On a totally different angle, politics and (the misery of) the people are always close to each other.. The mural on the left says: "With Plan Condor they call us Communists; with Plan Dignity they call us Narcotraffiquers; and after 9/11 we are called Terrorists". This presidential candidate accuses the US of meddling too much in Bolivian affairs, and indeed he would be right..



Arriving in Cochabamba, more typical scenes such as those people sleeping on the street or the very colourful market - in another market (in Potosi) you can see the coca leaves sold like grain or tea... So did the bombings of coca plantations change anything in the traditions of these people? I guess not.

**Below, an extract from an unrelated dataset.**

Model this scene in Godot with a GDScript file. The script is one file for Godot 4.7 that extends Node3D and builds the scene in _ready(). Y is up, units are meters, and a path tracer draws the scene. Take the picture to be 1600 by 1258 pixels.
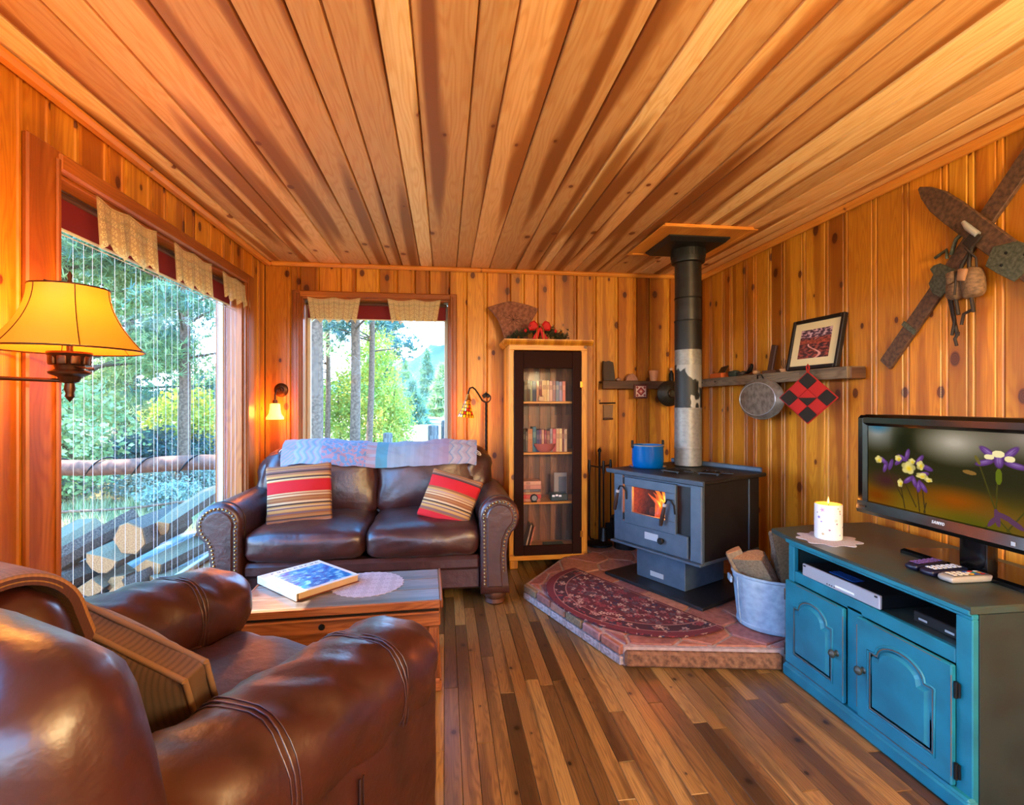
extends Node3D
# A knotty-pine cabin living room with a wood stove in the corner. +x runs along the back wall to the right, -z into the room.

const CEIL := 2.255
const XL := -1.33
const XR := 2.13
const ZB := -4.0
const ZF := 1.7
var R := RandomNumberGenerator.new()
var M := {}

# ---------------------------------------------------------------- mesh builder
class B:
	var v := PackedVector3Array()
	var n := PackedVector3Array()
	var t := PackedVector2Array()
	var ix := PackedInt32Array()

	func add(vs: PackedVector3Array, ts: PackedVector2Array, idx: PackedInt32Array, orient := true, weld := false) -> void:
		var id := PackedInt32Array()
		id.resize(vs.size())
		if weld:
			var seen := {}
			for i in vs.size():
				var k := (vs[i] * 20000.0).round()
				if not seen.has(k):
					seen[k] = i
				id[i] = seen[k]
		else:
			for i in vs.size():
				id[i] = i
		var c := Vector3.ZERO
		for p in vs:
			c += p
		c /= maxf(1.0, vs.size())
		var acc := PackedVector3Array()
		acc.resize(vs.size())
		var vol := 0.0
		for k in range(0, idx.size(), 3):
			var a := vs[idx[k]]
			var g := (vs[idx[k + 1]] - a).cross(vs[idx[k + 2]] - a)
			vol += g.dot(a - c)
			for j in 3:
				acc[id[idx[k + j]]] += g
		var s := -1.0 if orient and vol < 0.0 else 1.0
		var base := v.size()
		for i in vs.size():
			v.append(vs[i])
			n.append((acc[id[i]] * s).normalized())
			t.append(ts[i] if i < ts.size() else Vector2.ZERO)
		for k in range(0, idx.size(), 3):
			ix.append(base + idx[k])
			if s > 0:
				ix.append(base + idx[k + 2])
				ix.append(base + idx[k + 1])
			else:
				ix.append(base + idx[k + 1])
				ix.append(base + idx[k + 2])

	func poly(ps: PackedVector3Array, nor: Vector3, us := PackedVector2Array()) -> void:
		var base := v.size()
		var g := (ps[1] - ps[0]).cross(ps[2] - ps[0])
		for i in ps.size():
			v.append(ps[i])
			n.append(nor)
			t.append(us[i] if i < us.size() else Vector2(ps[i].x, ps[i].y))
		for i in range(1, ps.size() - 1):
			ix.append(base)
			if g.dot(nor) > 0:
				ix.append(base + i + 1)
				ix.append(base + i)
			else:
				ix.append(base + i)
				ix.append(base + i + 1)

	func box(c: Vector3, s: Vector3, b := 0.0, xf := Transform3D(), uo := Vector2.ZERO) -> void:
		var h := s * 0.5
		b = minf(b, minf(h.x, minf(h.y, h.z)) * 0.95)
		for ax in 3:
			var lu := (ax + 1) % 3
			var lv := (ax + 2) % 3
			if s[lu] > s[lv]:
				var q := lu
				lu = lv
				lv = q
			for sg in [-1.0, 1.0]:
				var ps := PackedVector3Array()
				var us := PackedVector2Array()
				for k in [[-1, -1], [1, -1], [1, 1], [-1, 1]]:
					var p := Vector3.ZERO
					p[ax] = sg * h[ax]
					p[lu] = k[0] * (h[lu] - b)
					p[lv] = k[1] * (h[lv] - b)
					us.append(Vector2(p[lu] + h[lu], p[lv] + h[lv]) + uo)
					ps.append(xf * (p + c))
				var nn := Vector3.ZERO
				nn[ax] = sg
				poly(ps, (xf.basis * nn).normalized(), us)
		if b <= 0.0:
			return
		for ax in 3:
			var a1 := (ax + 1) % 3
			var a2 := (ax + 2) % 3
			for s1 in [-1.0, 1.0]:
				for s2 in [-1.0, 1.0]:
					var ps := PackedVector3Array()
					var us := PackedVector2Array()
					for k in [[-1, 0], [1, 0], [1, 1], [-1, 1]]:
						var p := Vector3.ZERO
						p[ax] = k[0] * (h[ax] - b)
						p[a1] = s1 * (h[a1] - (b if k[1] == 1 else 0.0))
						p[a2] = s2 * (h[a2] - (b if k[1] == 0 else 0.0))
						us.append(Vector2(0.01 + 0.01 * k[1], p[ax] + h[ax]) + uo)
						ps.append(xf * (p + c))
					var nn := Vector3.ZERO
					nn[a1] = s1
					nn[a2] = s2
					poly(ps, (xf.basis * nn).normalized(), us)
		for sx in [-1.0, 1.0]:
			for sy in [-1.0, 1.0]:
				for sz in [-1.0, 1.0]:
					var sn := Vector3(sx, sy, sz)
					var ps := PackedVector3Array()
					for ax in 3:
						var p := Vector3(sx * (h.x - b), sy * (h.y - b), sz * (h.z - b))
						p[ax] = sn[ax] * h[ax]
						ps.append(xf * (p + c))
					poly(ps, (xf.basis * sn).normalized())

	# outline in xy pushed along z from z0 to z1; the z1 face is chamfered by bev
	func prism(pl: PackedVector2Array, z0: float, z1: float, bev := 0.0, xf := Transform3D(), uo := Vector2.ZERO, smooth := false) -> void:
		if Geometry2D.is_polygon_clockwise(pl):
			pl = pl.duplicate()
			pl.reverse()
		var m := pl.size()
		# is_polygon_clockwise is judged with y down; work the sign out directly
		var area := 0.0
		for i in m:
			area += pl[i].cross(pl[(i + 1) % m])
		if area < 0:
			pl.reverse()
		var inner := PackedVector2Array()
		for i in m:
			var e0 := (pl[i] - pl[(i + m - 1) % m]).normalized()
			var e1 := (pl[(i + 1) % m] - pl[i]).normalized()
			var n0 := Vector2(-e0.y, e0.x)
			var n1 := Vector2(-e1.y, e1.x)
			var k := n0 + n1
			k = k / maxf(0.3, k.dot(n0)) if k.length() > 0.01 else n0
			inner.append(pl[i] + k * bev)
		var tr := Geometry2D.triangulate_polygon(pl)
		for side in 2:
			var src := pl if side == 0 else inner
			var z := z0 if side == 0 else z1
			var vs := PackedVector3Array()
			var us := PackedVector2Array()
			for p in src:
				vs.append(xf * Vector3(p.x, p.y, z))
				us.append(p + uo)
			var want := xf.basis * Vector3(0, 0, (z0 - z1) if side == 0 else (z1 - z0))
			for k in range(0, tr.size(), 3):
				poly(PackedVector3Array([vs[tr[k]], vs[tr[k + 1]], vs[tr[k + 2]]]), want.normalized(), PackedVector2Array([us[tr[k]], us[tr[k + 1]], us[tr[k + 2]]]))
		var zb := z1 - bev * signf(z1 - z0)
		var along := 0.0
		var svs := PackedVector3Array()
		var sus := PackedVector2Array()
		var sid := PackedInt32Array()
		for i in m:
			var j := (i + 1) % m
			var e := (pl[j] - pl[i])
			var nn := (xf.basis * Vector3(e.y, -e.x, 0)).normalized()
			var l := e.length()
			if smooth:
				var b0 := i * 2
				var b1 := j * 2
				svs.append(xf * Vector3(pl[i].x, pl[i].y, z0))
				svs.append(xf * Vector3(pl[i].x, pl[i].y, zb))
				sus.append(Vector2(z0, along))
				sus.append(Vector2(zb, along))
				sid.append_array(PackedInt32Array([b0, b1, b1 + 1, b0, b1 + 1, b0 + 1]))
			else:
				poly(PackedVector3Array([xf * Vector3(pl[i].x, pl[i].y, z0), xf * Vector3(pl[j].x, pl[j].y, z0), xf * Vector3(pl[j].x, pl[j].y, zb), xf * Vector3(pl[i].x, pl[i].y, zb)]), nn, PackedVector2Array([Vector2(z0, along) + uo, Vector2(z0, along + l) + uo, Vector2(zb, along + l) + uo, Vector2(zb, along) + uo]))
			if bev > 0:
				poly(PackedVector3Array([xf * Vector3(pl[i].x, pl[i].y, zb), xf * Vector3(pl[j].x, pl[j].y, zb), xf * Vector3(inner[j].x, inner[j].y, z1), xf * Vector3(inner[i].x, inner[i].y, z1)]), (nn + (xf.basis * Vector3(0, 0, signf(z1 - z0))).normalized()).normalized(), PackedVector2Array([Vector2(0.01, along) + uo, Vector2(0.01, along + l) + uo, Vector2(0.02, along + l) + uo, Vector2(0.02, along) + uo]))
			along += l
		if smooth:
			add(svs, sus, sid, true)

	func lathe(pr: PackedVector2Array, seg := 24, xf := Transform3D(), sq := 1.0) -> void:
		var rings: Array[PackedVector2Array] = []
		var cur := PackedVector2Array([pr[0]])
		for i in range(1, pr.size()):
			cur.append(pr[i])
			if i < pr.size() - 1:
				var d0 := (pr[i] - pr[i - 1]).normalized()
				var d1 := (pr[i + 1] - pr[i]).normalized()
				if d0.dot(d1) < 0.75:
					rings.append(cur)
					cur = PackedVector2Array([pr[i]])
		rings.append(cur)
		var vs := PackedVector3Array()
		var us := PackedVector2Array()
		var id := PackedInt32Array()
		var run := 0.0
		for g in rings:
			var b0 := vs.size()
			for i in g.size():
				if i > 0:
					run += g[i].distance_to(g[i - 1])
				for k in seg + 1:
					var a := TAU * k / seg
					vs.append(xf * Vector3(cos(a) * g[i].x, g[i].y, sin(a) * g[i].x * sq))
					us.append(Vector2(float(k) / seg, run))
			for i in g.size() - 1:
				for k in seg:
					var p := b0 + i * (seg + 1) + k
					id.append_array(PackedInt32Array([p, p + 1, p + seg + 2, p, p + seg + 2, p + seg + 1]))
		# the seam and each group keep their own normals; weld the seam by rounding the angle
		_add_lathe(vs, us, id, seg)

	func _add_lathe(vs: PackedVector3Array, us: PackedVector2Array, id: PackedInt32Array, seg: int) -> void:
		var at := n.size()
		add(vs, us, id, true)
		for r in range(0, vs.size(), seg + 1):
			var q := (n[at + r] + n[at + r + seg]).normalized()
			n[at + r] = q
			n[at + r + seg] = q

	func tube(path: PackedVector3Array, rad: Variant, seg := 10, caps := true) -> void:
		var rings: Array[PackedVector3Array] = []
		var m := path.size()
		var d := (path[1] - path[0]).normalized()
		var up := Vector3.UP if absf(d.y) < 0.9 else Vector3.RIGHT
		var x := d.cross(up).normalized()
		for i in m:
			d = (path[mini(i + 1, m - 1)] - path[maxi(i - 1, 0)]).normalized()
			x = (x - d * x.dot(d)).normalized()
			var y := d.cross(x)
			var r: float = rad if rad is float else rad[i]
			var ring := PackedVector3Array()
			for k in seg:
				var a := TAU * k / seg
				ring.append(path[i] + (x * cos(a) + y * sin(a)) * r)
			rings.append(ring)
		loft(rings, caps)

	func loft(rings: Array[PackedVector3Array], caps := true) -> void:
		var seg := rings[0].size()
		var vs := PackedVector3Array()
		var us := PackedVector2Array()
		var id := PackedInt32Array()
		var run := 0.0
		for i in rings.size():
			if i > 0:
				run += rings[i][0].distance_to(rings[i - 1][0])
			for k in seg:
				vs.append(rings[i][k])
				us.append(Vector2(float(k) / seg, run))
		for i in rings.size() - 1:
			for k in seg:
				var a := i * seg + k
				var b := i * seg + (k + 1) % seg
				id.append_array(PackedInt32Array([a, b, b + seg, a, b + seg, a + seg]))
		if caps:
			for e in 2:
				var r := 0 if e == 0 else rings.size() - 1
				var c := Vector3.ZERO
				for p in rings[r]:
					c += p
				var cb := vs.size()
				vs.append(c / seg)
				us.append(Vector2.ZERO)
				for k in seg:
					vs.append(rings[r][k])
					us.append(Vector2(0, 0))
				for k in seg:
					var a := cb + 1 + k
					var b := cb + 1 + (k + 1) % seg
					if e == 0:
						id.append_array(PackedInt32Array([cb, b, a]))
					else:
						id.append_array(PackedInt32Array([cb, a, b]))
		add(vs, us, id, true)

	# a rounded, stuffed box
	func cushion(s: Vector3, r: float, puff: Vector3, nn := 12, wr := 0.0, sd := 0, xf := Transform3D()) -> void:
		var h := s * 0.5
		var fn := FastNoiseLite.new()
		fn.seed = sd
		fn.frequency = 7.0
		fn.fractal_octaves = 3
		var vs := PackedVector3Array()
		var us := PackedVector2Array()
		var id := PackedInt32Array()
		for ax in 3:
			var a1 := (ax + 1) % 3
			var a2 := (ax + 2) % 3
			for sg in [-1.0, 1.0]:
				var b0 := vs.size()
				for i in nn + 1:
					for j in nn + 1:
						var p := Vector3.ZERO
						var fa := sin((2.0 * i / nn - 1.0) * PI * 0.5)
						var fb := sin((2.0 * j / nn - 1.0) * PI * 0.5)
						p[ax] = sg * h[ax]
						p[a1] = fa * h[a1]
						p[a2] = fb * h[a2]
						var q := Vector3(clampf(p.x, -h.x + r, h.x - r), clampf(p.y, -h.y + r, h.y - r), clampf(p.z, -h.z + r, h.z - r))
						var dir := (p - q).normalized()
						var e := q + dir * r
						var k := Vector3(e.x / h.x, e.y / h.y, e.z / h.z)
						e.x += puff.x * k.x * (1 - k.y * k.y) * (1 - k.z * k.z)
						e.y += puff.y * k.y * (1 - k.x * k.x) * (1 - k.z * k.z)
						e.z += puff.z * k.z * (1 - k.y * k.y) * (1 - k.x * k.x)
						if wr > 0:
							e += dir * wr * fn.get_noise_3d(e.x, e.y, e.z)
						vs.append(xf * e)
						us.append(Vector2(0.5 + 0.5 * fa, 0.5 - 0.5 * fb) if ax == 2 and false else (Vector2(0.5 + k.x * 0.5, 0.5 - k.y * 0.5)))
				for i in nn:
					for j in nn:
						var p := b0 + i * (nn + 1) + j
						var quad := PackedInt32Array([p, p + nn + 1, p + nn + 2, p, p + nn + 2, p + 1])
						if sg < 0:
							quad.reverse()
						id.append_array(quad)
		add(vs, us, id, true, true)

	func sheet(nu: int, nv: int, f: Callable, us2 := Vector2.ONE) -> void:
		var vs := PackedVector3Array()
		var us := PackedVector2Array()
		var id := PackedInt32Array()
		for i in nu + 1:
			for j in nv + 1:
				var a := float(i) / nu
				var b := float(j) / nv
				vs.append(f.call(a, b))
				us.append(Vector2(a, b) * us2)
		for i in nu:
			for j in nv:
				var p := i * (nv + 1) + j
				id.append_array(PackedInt32Array([p, p + nv + 1, p + nv + 2, p, p + nv + 2, p + 1]))
		add(vs, us, id, false)

	func mesh() -> ArrayMesh:
		var a := []
		a.resize(Mesh.ARRAY_MAX)
		a[Mesh.ARRAY_VERTEX] = v
		a[Mesh.ARRAY_NORMAL] = n
		a[Mesh.ARRAY_TEX_UV] = t
		a[Mesh.ARRAY_INDEX] = ix
		var m := ArrayMesh.new()
		m.add_surface_from_arrays(Mesh.PRIMITIVE_TRIANGLES, a)
		return m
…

And a question for thinking: If people from a country want to use cocaine made from coca leaves, even if their country has outlawed it, and that creates a social problem, isn't that a problem of that particular state and people? Certainly Bolivians could do more to avoid selling coca to abroad, or to crack down on cocaine production inland, but to pay with the sovereignty of their state, have their coca peasants bombed by foreign order, isn't that too much? Sadly, this is a recurrent story between Latin America countries and the United States.

3 Nov 2004

Staying at Tutusima (Boca Manu, Peru)

This is the modest house of my friend Tutusima - only the left half. He is a "colono", coloniser of mixed ethnicity (indian and something else - quechua, european, etc.), which seem to be the majority in the jungle. There are also indians, we passed by a village just next to Boca, they live in much more basic conditions - and perhaps closer to true nature..

The small photo on the left is a spider eating a big fat cockroach, frequent "guests" at his place. On the right, a friend of him had found/captured two little monkeys, he was going to raise and sell them. I held one of them, so cute and warm, but he pissed on my hand - and I got a rash!

2 Nov 2004

Mother Tree (close to Boca Manu, Peru)


This tree is seen in great regard by the locals... Yeah, it's only ONE tree! According to my books, something of a fig tree, it started by growing around a large trunk tree, competed for space and nutrients, the other eventually withered and died, and now this one stands, in great presence.